If $v$'s are orthonormal then $\left[\matrix{v_1^\top \\ v_2^\top}\right]\left[\matrix{v_1 & v_2}\right]=\left[\matrix{1 & 0 \\ 0 & 1 }\right]$ and if the $u$'s are defined for some matrix $(a,b,c,d)$ $\left[\matrix{a & b \\ c & d}\right]\left[\matrix{v_1 & v_2}\right]=\left[\matrix{u_1 & u_2}\right]$ and $u$'s are orthonormal $\left[\matrix{u_1^\top \\ u_2^\top}\right]\left[\matrix{u_1 & u_2}\right]=\left(\left[\matrix{a & b \\ c & d}\right]\left[\matrix{v_1 & v_2}\right]\right)^\top\left[\matrix{a & b \\ c & d}\right]\left[\matrix{v_1 & v_2}\right]=\left[\matrix{1 & 0 \\ 0 & 1 }\right]$

then $\left[\matrix{v_1^\top \\ v_2^\top}\right]\left[\matrix{a & b \\ c & d}\right]^\top\left[\matrix{a & b \\ c & d}\right]\left[\matrix{v_1 & v_2}\right]=\left[\matrix{1 & 0 \\ 0 & 1 }\right]=\left[\matrix{v_1^\top \\ v_2^\top}\right]\left[\matrix{v_1 & v_2}\right]$

Which shows the $(a,b,c,d)$ matrix is orthonormal.

2

Let all of them be $N \times 1$ vectors.
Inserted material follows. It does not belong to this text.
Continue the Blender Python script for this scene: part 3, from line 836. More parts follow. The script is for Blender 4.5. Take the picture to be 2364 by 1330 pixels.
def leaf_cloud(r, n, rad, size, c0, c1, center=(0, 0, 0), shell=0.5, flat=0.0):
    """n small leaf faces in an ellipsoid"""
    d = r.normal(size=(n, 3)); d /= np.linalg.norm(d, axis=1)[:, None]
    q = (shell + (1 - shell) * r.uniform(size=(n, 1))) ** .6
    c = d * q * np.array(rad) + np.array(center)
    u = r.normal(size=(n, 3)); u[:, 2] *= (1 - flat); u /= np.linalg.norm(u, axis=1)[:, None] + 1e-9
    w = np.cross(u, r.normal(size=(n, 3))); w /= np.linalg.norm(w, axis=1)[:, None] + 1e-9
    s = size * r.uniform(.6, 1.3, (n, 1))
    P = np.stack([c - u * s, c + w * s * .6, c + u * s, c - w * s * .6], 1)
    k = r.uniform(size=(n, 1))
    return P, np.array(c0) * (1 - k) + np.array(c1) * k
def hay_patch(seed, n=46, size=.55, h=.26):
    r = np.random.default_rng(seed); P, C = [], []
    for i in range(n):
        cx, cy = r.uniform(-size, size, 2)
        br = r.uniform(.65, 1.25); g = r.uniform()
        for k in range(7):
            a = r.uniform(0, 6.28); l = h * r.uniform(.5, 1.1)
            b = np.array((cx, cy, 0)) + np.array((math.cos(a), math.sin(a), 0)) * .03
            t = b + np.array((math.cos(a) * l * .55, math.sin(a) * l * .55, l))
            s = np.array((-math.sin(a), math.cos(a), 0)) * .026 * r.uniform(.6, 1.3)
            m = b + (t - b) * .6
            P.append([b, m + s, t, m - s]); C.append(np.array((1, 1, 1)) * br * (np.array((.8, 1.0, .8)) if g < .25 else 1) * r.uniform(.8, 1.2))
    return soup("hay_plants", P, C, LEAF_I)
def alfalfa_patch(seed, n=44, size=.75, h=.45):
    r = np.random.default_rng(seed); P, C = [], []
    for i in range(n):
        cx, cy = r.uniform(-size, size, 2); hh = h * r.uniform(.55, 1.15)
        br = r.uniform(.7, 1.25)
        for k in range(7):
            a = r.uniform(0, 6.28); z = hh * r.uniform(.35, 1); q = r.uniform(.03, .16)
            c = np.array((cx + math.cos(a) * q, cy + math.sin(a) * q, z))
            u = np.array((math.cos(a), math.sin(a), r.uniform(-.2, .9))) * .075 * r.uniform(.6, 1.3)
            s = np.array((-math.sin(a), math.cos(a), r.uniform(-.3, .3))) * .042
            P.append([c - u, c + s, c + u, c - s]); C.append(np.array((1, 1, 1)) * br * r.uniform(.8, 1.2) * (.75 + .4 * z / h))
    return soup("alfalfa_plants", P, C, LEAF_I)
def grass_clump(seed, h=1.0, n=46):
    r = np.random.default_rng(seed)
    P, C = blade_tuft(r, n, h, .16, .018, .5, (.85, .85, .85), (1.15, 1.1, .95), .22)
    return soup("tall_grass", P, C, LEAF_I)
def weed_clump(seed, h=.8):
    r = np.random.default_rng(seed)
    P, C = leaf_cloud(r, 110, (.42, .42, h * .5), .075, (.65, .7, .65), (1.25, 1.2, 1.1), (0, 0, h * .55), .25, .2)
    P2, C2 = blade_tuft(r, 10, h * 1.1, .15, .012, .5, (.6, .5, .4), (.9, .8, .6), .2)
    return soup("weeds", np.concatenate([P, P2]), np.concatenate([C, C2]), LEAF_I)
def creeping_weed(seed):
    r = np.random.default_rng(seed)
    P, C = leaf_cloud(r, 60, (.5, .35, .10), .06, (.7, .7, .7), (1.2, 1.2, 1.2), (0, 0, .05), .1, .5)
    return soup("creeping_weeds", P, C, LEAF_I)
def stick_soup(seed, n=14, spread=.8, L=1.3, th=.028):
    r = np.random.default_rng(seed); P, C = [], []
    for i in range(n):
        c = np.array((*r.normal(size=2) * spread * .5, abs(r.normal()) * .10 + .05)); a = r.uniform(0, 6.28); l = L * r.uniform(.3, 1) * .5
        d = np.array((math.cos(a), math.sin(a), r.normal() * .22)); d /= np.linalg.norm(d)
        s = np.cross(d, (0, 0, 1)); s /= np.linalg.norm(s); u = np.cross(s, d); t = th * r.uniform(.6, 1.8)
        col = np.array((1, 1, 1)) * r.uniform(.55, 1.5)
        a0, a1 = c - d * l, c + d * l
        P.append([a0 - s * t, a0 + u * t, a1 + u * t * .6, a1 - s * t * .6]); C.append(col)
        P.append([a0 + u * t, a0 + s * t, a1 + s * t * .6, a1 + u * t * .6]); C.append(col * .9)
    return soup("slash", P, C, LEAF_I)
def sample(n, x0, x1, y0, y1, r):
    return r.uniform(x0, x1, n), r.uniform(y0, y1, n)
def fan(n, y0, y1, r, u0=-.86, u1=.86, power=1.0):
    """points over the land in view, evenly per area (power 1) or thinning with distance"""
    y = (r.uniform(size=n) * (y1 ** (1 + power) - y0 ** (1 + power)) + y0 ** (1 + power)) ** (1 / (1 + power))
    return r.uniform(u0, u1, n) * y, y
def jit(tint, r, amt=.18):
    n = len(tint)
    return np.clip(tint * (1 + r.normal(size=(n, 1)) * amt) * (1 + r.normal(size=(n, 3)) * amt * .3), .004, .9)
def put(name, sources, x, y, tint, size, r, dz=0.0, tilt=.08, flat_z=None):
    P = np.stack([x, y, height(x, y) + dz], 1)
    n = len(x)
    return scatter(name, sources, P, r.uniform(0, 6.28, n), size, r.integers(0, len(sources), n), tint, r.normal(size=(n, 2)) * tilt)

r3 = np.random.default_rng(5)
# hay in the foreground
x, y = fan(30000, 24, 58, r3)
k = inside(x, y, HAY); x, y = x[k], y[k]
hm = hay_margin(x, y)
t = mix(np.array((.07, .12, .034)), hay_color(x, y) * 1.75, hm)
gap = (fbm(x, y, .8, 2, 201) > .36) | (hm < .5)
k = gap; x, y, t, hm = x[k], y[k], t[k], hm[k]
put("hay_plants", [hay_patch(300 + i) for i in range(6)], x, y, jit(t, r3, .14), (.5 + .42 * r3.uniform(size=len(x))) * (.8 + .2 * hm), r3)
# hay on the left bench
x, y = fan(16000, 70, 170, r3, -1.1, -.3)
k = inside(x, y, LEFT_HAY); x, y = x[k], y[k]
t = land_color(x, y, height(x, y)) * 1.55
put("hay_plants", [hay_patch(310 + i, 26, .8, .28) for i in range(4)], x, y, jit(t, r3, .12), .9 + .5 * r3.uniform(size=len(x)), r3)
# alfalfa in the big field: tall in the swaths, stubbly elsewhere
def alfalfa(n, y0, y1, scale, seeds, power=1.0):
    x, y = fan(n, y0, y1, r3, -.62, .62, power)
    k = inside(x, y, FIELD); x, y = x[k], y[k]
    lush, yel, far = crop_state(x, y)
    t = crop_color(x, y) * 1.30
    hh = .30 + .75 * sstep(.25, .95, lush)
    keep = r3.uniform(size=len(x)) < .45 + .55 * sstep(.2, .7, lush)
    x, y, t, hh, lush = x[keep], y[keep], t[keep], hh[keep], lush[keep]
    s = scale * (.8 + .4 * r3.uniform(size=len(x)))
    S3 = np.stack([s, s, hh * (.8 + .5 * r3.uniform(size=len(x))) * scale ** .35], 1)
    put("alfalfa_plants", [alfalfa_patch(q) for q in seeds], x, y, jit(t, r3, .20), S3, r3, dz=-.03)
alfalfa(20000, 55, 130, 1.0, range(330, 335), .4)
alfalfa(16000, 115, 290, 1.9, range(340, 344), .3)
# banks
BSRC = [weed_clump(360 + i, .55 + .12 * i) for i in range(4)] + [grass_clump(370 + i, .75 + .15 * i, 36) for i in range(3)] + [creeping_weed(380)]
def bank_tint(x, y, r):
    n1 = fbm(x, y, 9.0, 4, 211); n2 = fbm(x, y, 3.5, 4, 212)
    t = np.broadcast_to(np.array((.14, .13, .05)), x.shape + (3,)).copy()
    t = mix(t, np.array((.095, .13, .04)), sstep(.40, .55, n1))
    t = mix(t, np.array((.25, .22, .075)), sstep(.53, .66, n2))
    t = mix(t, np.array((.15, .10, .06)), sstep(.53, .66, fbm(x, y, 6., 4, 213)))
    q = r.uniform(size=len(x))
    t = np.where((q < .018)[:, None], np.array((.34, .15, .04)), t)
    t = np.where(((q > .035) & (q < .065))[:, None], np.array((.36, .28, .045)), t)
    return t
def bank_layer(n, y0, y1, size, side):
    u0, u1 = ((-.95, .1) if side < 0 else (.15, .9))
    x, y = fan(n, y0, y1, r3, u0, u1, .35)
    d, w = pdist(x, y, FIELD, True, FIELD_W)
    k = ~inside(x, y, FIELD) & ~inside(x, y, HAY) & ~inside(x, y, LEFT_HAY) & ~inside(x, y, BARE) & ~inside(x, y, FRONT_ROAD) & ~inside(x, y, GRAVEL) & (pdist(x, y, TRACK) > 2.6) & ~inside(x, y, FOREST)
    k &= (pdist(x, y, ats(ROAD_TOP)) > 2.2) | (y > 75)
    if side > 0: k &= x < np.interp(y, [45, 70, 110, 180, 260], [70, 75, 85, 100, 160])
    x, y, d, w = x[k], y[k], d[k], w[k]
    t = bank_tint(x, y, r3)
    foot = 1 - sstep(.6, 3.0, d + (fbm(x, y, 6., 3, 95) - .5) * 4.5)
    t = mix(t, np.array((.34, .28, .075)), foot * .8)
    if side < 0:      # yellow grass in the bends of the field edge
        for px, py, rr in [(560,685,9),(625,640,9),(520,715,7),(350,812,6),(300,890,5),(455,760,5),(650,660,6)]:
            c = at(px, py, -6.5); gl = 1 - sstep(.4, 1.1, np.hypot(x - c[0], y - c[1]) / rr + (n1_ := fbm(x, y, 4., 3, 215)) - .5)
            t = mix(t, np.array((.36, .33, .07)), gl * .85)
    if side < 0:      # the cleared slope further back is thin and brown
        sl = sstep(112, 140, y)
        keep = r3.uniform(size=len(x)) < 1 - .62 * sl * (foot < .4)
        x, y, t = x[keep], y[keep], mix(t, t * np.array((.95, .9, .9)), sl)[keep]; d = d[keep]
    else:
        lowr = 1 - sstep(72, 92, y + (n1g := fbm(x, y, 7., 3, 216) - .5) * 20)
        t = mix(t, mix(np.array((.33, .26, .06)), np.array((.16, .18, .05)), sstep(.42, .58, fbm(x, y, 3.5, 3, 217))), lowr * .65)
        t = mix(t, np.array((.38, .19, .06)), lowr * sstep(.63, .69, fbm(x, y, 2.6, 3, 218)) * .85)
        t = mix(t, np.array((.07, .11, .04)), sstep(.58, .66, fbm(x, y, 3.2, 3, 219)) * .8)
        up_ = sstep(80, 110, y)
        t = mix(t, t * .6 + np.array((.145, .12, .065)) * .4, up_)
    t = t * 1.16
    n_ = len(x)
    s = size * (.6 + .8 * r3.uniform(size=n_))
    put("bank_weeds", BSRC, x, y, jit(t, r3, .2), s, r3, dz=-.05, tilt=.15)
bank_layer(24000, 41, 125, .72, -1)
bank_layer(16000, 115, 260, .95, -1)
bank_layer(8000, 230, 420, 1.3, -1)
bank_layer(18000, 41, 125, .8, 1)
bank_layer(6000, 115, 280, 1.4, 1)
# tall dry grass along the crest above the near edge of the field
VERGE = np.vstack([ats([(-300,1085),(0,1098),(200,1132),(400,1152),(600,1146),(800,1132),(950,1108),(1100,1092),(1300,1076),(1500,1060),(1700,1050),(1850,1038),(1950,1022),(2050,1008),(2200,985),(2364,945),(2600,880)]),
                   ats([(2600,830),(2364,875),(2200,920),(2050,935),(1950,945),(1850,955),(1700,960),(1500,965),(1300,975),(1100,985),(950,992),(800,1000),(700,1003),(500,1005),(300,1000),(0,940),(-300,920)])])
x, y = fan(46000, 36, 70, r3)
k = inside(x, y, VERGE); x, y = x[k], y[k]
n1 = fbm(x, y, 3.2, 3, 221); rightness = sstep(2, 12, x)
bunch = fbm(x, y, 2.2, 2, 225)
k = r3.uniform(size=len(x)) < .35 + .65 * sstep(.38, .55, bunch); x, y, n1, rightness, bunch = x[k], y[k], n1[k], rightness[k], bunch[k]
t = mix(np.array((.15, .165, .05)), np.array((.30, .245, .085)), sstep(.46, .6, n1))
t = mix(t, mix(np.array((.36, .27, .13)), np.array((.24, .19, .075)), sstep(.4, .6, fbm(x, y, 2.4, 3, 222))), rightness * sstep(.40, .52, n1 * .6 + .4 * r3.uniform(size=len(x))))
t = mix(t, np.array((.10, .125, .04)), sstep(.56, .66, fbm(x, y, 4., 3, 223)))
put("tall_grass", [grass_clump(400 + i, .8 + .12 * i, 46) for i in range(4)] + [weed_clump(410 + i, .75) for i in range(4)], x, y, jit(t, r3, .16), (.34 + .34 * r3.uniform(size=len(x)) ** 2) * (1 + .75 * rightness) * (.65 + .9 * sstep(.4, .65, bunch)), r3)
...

Clearly $U=VX$ for some $2\times 2$ matrix $X$. Given $U^{H}U=I$. Hence $(VX)^{H}VX=I$ implies $X^{H}X=I$. In a similar manner, using $V^{H}V=I$, you can prove Note that $XX^{H}=I$. Hence $X$ is a orthogonal matrix. Multiplication by any orthogonal matrix is a rotation.